Locate each line containing the string "scene" and copy it out.
----
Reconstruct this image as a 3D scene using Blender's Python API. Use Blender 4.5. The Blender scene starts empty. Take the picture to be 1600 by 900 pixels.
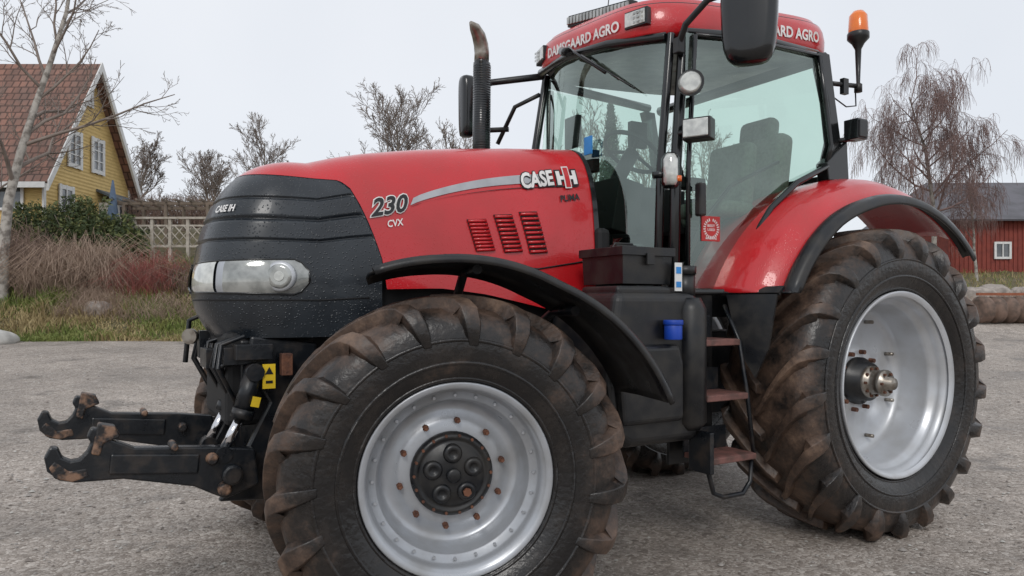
import bpy, bmesh, math, random
from mathutils import Vector, Matrix, noise as mnoise
R=random.Random(7)
sc=bpy.context.scene
COL=sc.collection
pi=math.pi

# ------------------------------------------------------------------ materials
def mat(name,col,rough=.5,metal=0,coat=0,col2=None,nscale=8,ramp=(.4,.65),bump=0,bscale=30,spec=.5,trans=0,rvar=0,emis=0):
    m=bpy.data.materials.new(name); m.use_nodes=True
    nt=m.node_tree; b=nt.nodes['Principled BSDF']
    b.inputs['Base Color'].default_value=(*col,1)
    b.inputs['Roughness'].default_value=rough
    b.inputs['Metallic'].default_value=metal
    b.inputs['Coat Weight'].default_value=coat
    b.inputs['Coat Roughness'].default_value=.06
    b.inputs['Specular IOR Level'].default_value=spec
    tc=nt.nodes.new('ShaderNodeTexCoord')
    if col2 is None: col2=tuple(c*.8 for c in col)
    n=nt.nodes.new('ShaderNodeTexNoise'); n.inputs['Scale'].default_value=nscale; n.inputs['Detail'].default_value=6
    nt.links.new(tc.outputs['Object'],n.inputs['Vector'])
    r=nt.nodes.new('ShaderNodeMapRange'); r.inputs[1].default_value=ramp[0]; r.inputs[2].default_value=ramp[1]
    nt.links.new(n.outputs['Fac'],r.inputs[0])
    mx=nt.nodes.new('ShaderNodeMix'); mx.data_type='RGBA'
    mx.inputs[6].default_value=(*col,1); mx.inputs[7].default_value=(*col2,1)
    nt.links.new(r.outputs[0],mx.inputs[0]); nt.links.new(mx.outputs[2],b.inputs['Base Color'])
    if rvar:
        mr=nt.nodes.new('ShaderNodeMapRange'); mr.inputs[3].default_value=rough-rvar; mr.inputs[4].default_value=rough+rvar
        mr.inputs[1].default_value=.3; mr.inputs[2].default_value=.7
        nt.links.new(n.outputs['Fac'],mr.inputs[0]); nt.links.new(mr.outputs[0],b.inputs['Roughness'])
    if bump:
        n2=nt.nodes.new('ShaderNodeTexNoise'); n2.inputs['Scale'].default_value=bscale; n2.inputs['Detail'].default_value=5
        nt.links.new(tc.outputs['Object'],n2.inputs['Vector'])
        bp=nt.nodes.new('ShaderNodeBump'); bp.inputs['Strength'].default_value=bump; bp.inputs['Distance'].default_value=.02
        nt.links.new(n2.outputs['Fac'],bp.inputs['Height']); nt.links.new(bp.outputs[0],b.inputs['Normal'])
    return m
def droplets(m,scale=110,strength=.35):
    # rain beads standing on the panel
    nt=m.node_tree; b=nt.nodes['Principled BSDF']
    tc=nt.nodes.new('ShaderNodeTexCoord'); v=nt.nodes.new('ShaderNodeTexVoronoi'); v.inputs['Scale'].default_value=scale; nt.links.new(tc.outputs['Object'],v.inputs['Vector'])
    r=nt.nodes.new('ShaderNodeMapRange'); r.inputs[1].default_value=.12; r.inputs[2].default_value=.30; r.inputs[3].default_value=1; r.inputs[4].default_value=0; nt.links.new(v.outputs['Distance'],r.inputs[0])
    bp=nt.nodes.new('ShaderNodeBump'); bp.inputs['Strength'].default_value=strength; bp.inputs['Distance'].default_value=.003; nt.links.new(r.outputs[0],bp.inputs['Height'])
    nt.links.new(bp.outputs[0],b.inputs['Coat Normal']); nt.links.new(bp.outputs[0],b.inputs['Normal'])
RED=mat('red_paint',(.58,.010,.017),.32,coat=.6,col2=(.47,.016,.018),nscale=3.5,ramp=(.35,.7),rvar=.10)
droplets(RED,80,.30)
BLK=mat('black_plastic',(.008,.009,.011),.38,col2=(.024,.022,.020),nscale=10,bump=.03,bscale=120,rvar=.12)
BLKG=mat('black_gloss',(.006,.007,.008),.22,coat=.3)
NOSE=mat('nose_plastic',(.011,.015,.020),.34,coat=.2,col2=(.022,.028,.035),nscale=5,rvar=.10)
droplets(NOSE,70,.6)
DARK=mat('dark_interior',(.008,.008,.009),.7)
IRON=mat('black_iron',(.007,.009,.012),.36,col2=(.045,.034,.027),nscale=11,ramp=(.50,.78),bump=.06,bscale=60,rvar=.15)
RUST=mat('rust',(.16,.065,.035),.8,col2=(.07,.03,.02),nscale=30,bump=.2,bscale=80)
HALFRUST=mat('rusty_iron',(.014,.013,.014),.5,col2=(.24,.14,.09),nscale=18,ramp=(.46,.60),bump=.2,bscale=70)
SILV=mat('silver_rim',(.43,.45,.48),.34,metal=.4,col2=(.31,.31,.31),nscale=6,ramp=(.42,.75),bump=.02,bscale=40,rvar=.08)
SILR=mat('light_silver_rim',(.55,.57,.60),.34,metal=.3,col2=(.42,.42,.42),nscale=5,ramp=(.42,.75),bump=.02,bscale=40,rvar=.08)
CHR=mat('chrome',(.7,.7,.72),.12,metal=1)
STEEL=mat('weathered_steel',(.36,.33,.29),.32,metal=.8,col2=(.20,.17,.14),nscale=20)
WHT=mat('white_paint',(.75,.75,.74),.5,col2=(.68,.68,.66))
LET=mat('white_lettering',(.82,.80,.78),.4)
LETS=mat('silver_lettering',(.45,.46,.48),.35,metal=.2)
LETB=mat('black_lettering',(.012,.012,.014),.4)
LAMPG=mat('lamp_glass',(.66,.67,.63),.10,coat=1,col2=(.46,.47,.45),nscale=25,metal=.25)
LAMPD=mat('lamp_reflector',(.44,.45,.43),.12,coat=1,col2=(.24,.25,.24),nscale=14,metal=.4)
ORG=mat('orange_plastic',(.85,.20,.01),.2,coat=.6,col2=(.75,.13,.005))
BLUE=mat('blue_plastic',(.01,.06,.42),.4)
BLUES=mat('blue_sticker',(.03,.25,.65),.4)
YEL=mat('yellow_sticker',(.80,.55,.02),.5)
SEAT=mat('seat_cloth',(.17,.19,.155),.9,col2=(.12,.13,.11),nscale=40,bump=.1)
STEP=mat('step_tread',(.19,.085,.072),.6,col2=(.09,.05,.042),nscale=14,bump=.2)
DRAWN=mat('dull_red_sticker',(.5,.03,.03),.5)

def rubber(name,r0,r1):
    m=bpy.data.materials.new(name); m.use_nodes=True; nt=m.node_tree; b=nt.nodes['Principled BSDF']
    tc=nt.nodes.new('ShaderNodeTexCoord'); sp=nt.nodes.new('ShaderNodeSeparateXYZ'); nt.links.new(tc.outputs['Object'],sp.inputs[0])
    cb=nt.nodes.new('ShaderNodeCombineXYZ'); nt.links.new(sp.outputs[0],cb.inputs[0]); nt.links.new(sp.outputs[2],cb.inputs[2])
    ln=nt.nodes.new('ShaderNodeVectorMath'); ln.operation='LENGTH'; nt.links.new(cb.outputs[0],ln.inputs[0])
    mr=nt.nodes.new('ShaderNodeMapRange'); mr.inputs[1].default_value=r0; mr.inputs[2].default_value=r1; mr.inputs[3].default_value=-.10; mr.inputs[4].default_value=.13
    nt.links.new(ln.outputs['Value'],mr.inputs[0])
    n=nt.nodes.new('ShaderNodeTexNoise'); n.inputs['Scale'].default_value=4.5; n.inputs['Detail'].default_value=10; n.inputs['Roughness'].default_value=.74
    nt.links.new(tc.outputs['Object'],n.inputs['Vector'])
    ad=nt.nodes.new('ShaderNodeMath'); ad.operation='ADD'; nt.links.new(n.outputs['Fac'],ad.inputs[0]); nt.links.new(mr.outputs[0],ad.inputs[1])
    cr=nt.nodes.new('ShaderNodeValToRGB'); e=cr.color_ramp.elements
    e[0].position=.38; e[0].color=(.011,.010,.010,1); e[1].position=.80; e[1].color=(.210,.135,.092,1)
    x=e.new(.50); x.color=(.022,.018,.016,1); x=e.new(.64); x.color=(.085,.054,.039,1)
    nt.links.new(ad.outputs[0],cr.inputs[0]); nt.links.new(cr.outputs[0],b.inputs['Base Color'])
    rr=nt.nodes.new('ShaderNodeMapRange'); rr.inputs[1].default_value=.42; rr.inputs[2].default_value=.76; rr.inputs[3].default_value=.25; rr.inputs[4].default_value=.62
    nt.links.new(ad.outputs[0],rr.inputs[0]); nt.links.new(rr.outputs[0],b.inputs['Roughness'])
    n2=nt.nodes.new('ShaderNodeTexNoise'); n2.inputs['Scale'].default_value=38; n2.inputs['Detail'].default_value=7
    nt.links.new(tc.outputs['Object'],n2.inputs['Vector'])
    bp=nt.nodes.new('ShaderNodeBump'); bp.inputs['Strength'].default_value=.32; bp.inputs['Distance'].default_value=.012
    nt.links.new(n2.outputs['Fac'],bp.inputs['Height']); nt.links.new(bp.outputs[0],b.inputs['Normal'])
    return m
RUBF=rubber('front_rubber',.5,.72); RUBR=rubber('rear_rubber',.68,.94)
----
* Written answer *
Reconstruct this image as a 3D scene using Blender's Python API. Use Blender 4.5. The Blender scene starts empty. Take the picture to be 1600 by 900 pixels.
sc=bpy.context.scene